This case, relating to infringement of a US plant patent, deals with the evidentiary burden required to show infringement of a plant patent in the US, as well as highlighting the problems associated with asserting IP rights in relation to breeding programs conducted across different jurisdictions.

A US plant patent provides protection for asexually produced plants (apart from tuber propagated plants and uncultivated plants).  A plant patent owner has the right to exclude third parties from “asexually reproducing the plant, and from using, offering for sale, or selling the plant so reproduced, or any of its parts, throughout the United States, or from importing the plant so reproduced, or any parts thereof, into the United States.”  Notably, in contrast to plant variety rights, a plant patent does not provide protection against unauthorised export of the protected plant.

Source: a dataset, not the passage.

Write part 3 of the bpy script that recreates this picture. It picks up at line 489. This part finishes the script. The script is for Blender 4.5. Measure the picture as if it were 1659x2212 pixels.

The case relates to the breeding of strawberries, with the patentee (Driscoll) in 2019 alleging that California Berry Cultivars (CBC) had infringed three of their US plant patents, firstly by cross-breeding the patented varieties in Spain, and then secondly by importing seed derived from the cross-breeding program into the US.

In strawberries, the male plant provides the pollen, and the female plant produces the fruit and seeds.  However, most strawberry flowers include both male and female reproductive parts, and so in a cross-breeding event, any single variety could be used as either the male or the female parent.

Driscoll’s allegation relating to infringement as a result of unauthorised importation of seed was based on the argument that their patented plants were used as female plants for crossbreeding, and therefore the seeds imported in the US were a “part” of a patented plant.  To support this allegation, they needed to provide evidence as to which variety was used as the female in each cross.  However, the CBC’s breeding plans did not specify which variety was used as the female in each cross, and there was no evidence of how each cross was performed.  The Judge found that Driscoll relied on “guesswork and speculation” regarding the parents in the cross-breeding, and had failed to meet its evidentiary burden in showing that the seed was indeed a ‘part’ of one of their protected varieties.  The Judge remarked that “the mere existence of progeny of a patented plant does not support an inference that that Defendants imported and used seeds that were grown on a Patented Plant, as opposed to the other variety in any given cross”. 

The Judge further dismissed the allegation of infringement based on cross-breeding because this activity was performed in Spain and therefore outside of the jurisdiction of Driscoll’s US plant patents.

Breeding programs often take place across multiple jurisdictions, and the protection afforded can differ between patents, plant patents, and plant variety rights.  This case again highlights the complexities in adequately protecting innovation in this sector, the challenges in obtaining evidence relating to third-party activities, and protecting the rights of breeders.